Smilla's Sense of Snow (1997)

reviewed by
Tim Voon


                       SMILLA'S SENSE OF SNOW 1997
                      A film review by Timothy Voon
                       Copyright 1998 Timothy Voon
                        1 :-)  for the ice maiden

When I first heard that Smilla had a sense of snow, I was expecting her to climb Mt Everest. She doesn't. Instead this ice maiden spits liquid nitrogen with a vengeance and shoots icicles from her arse. She is one seriously, emotionally frozen lass who is perpetually on the edge of the toilet seat. What is Smilla's problem? Her Icelandic mother died when she was six depriving her of the comfort of breast milk. Her Anglo-Saxon father whisks her away to the confines of Denmark, away from the open spaces of Greenland. She then competes with her father's bimbette mistress for his love, before she befriends a deaf Icelandic boy who gets pushed off the roof of her apartment blocks. So it's not surprising that Smilla (Julia Ormond) gets pretty pissed off when her only friend gets killed. The reclusive, bitter Smilla shouts foul play, not because she has a feeling for snow, but because she's got a feeling it's murder.

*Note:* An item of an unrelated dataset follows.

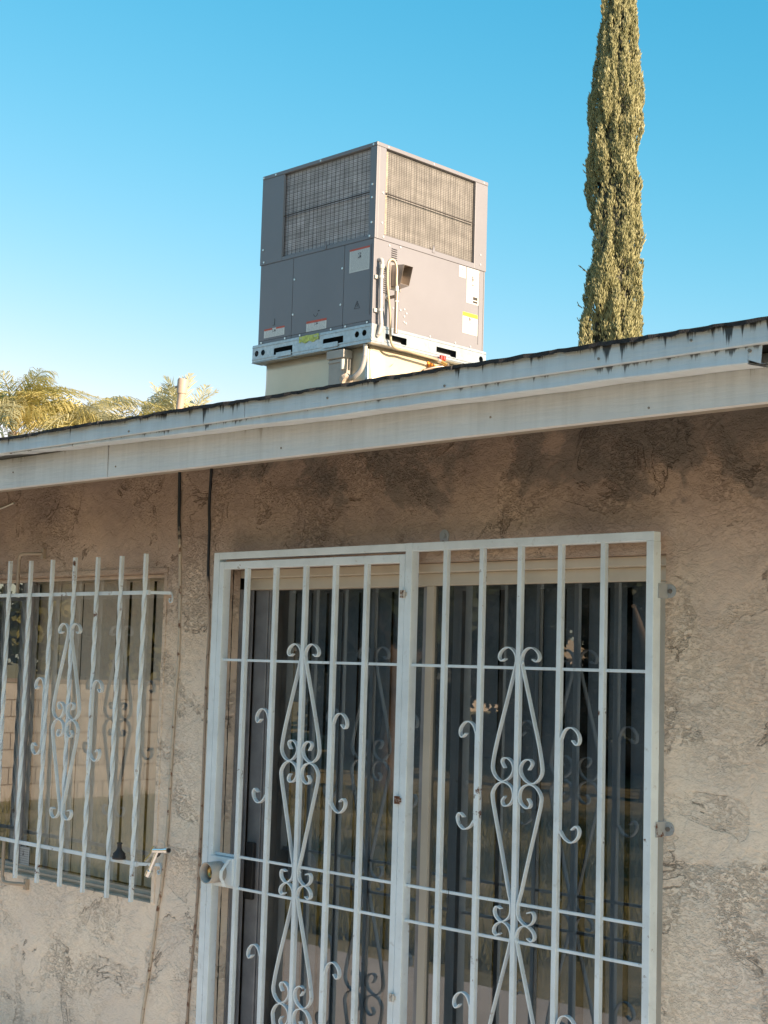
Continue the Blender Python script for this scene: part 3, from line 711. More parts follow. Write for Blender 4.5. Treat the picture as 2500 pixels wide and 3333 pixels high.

The story then revolves around bizarre meteorites and ancient parasitic worms, which is all fantastically unbelievable. These elements serve as a mere distraction to the far more interesting Smilla on which the story is based. This woman who bites, fights, spits to get her way makes an interesting character, but she is also confused, frightened and fragile making her a bit of an enigma. If only this movie carried more romance than mere mystery and suspense, then perhaps Gabrielle Byrne would not have been wasted as a male body. He gets to bed Smilla and temporarily defrosts the ice maiden, but that's as interesting as his character gets. Annoyingly, he is so mysterious that he can't make up his mind whether he wants to be a good guy or bad guy – leaving the audience with little hope of figuring him out.

This movie has an interesting feel to it that one finds hard to put into words, except to say that one gets a good sense of frost when Smilla's around. Although it scores poorly in the department of plot conclusion, it redeems itself in creating a character as memorable as Smilla.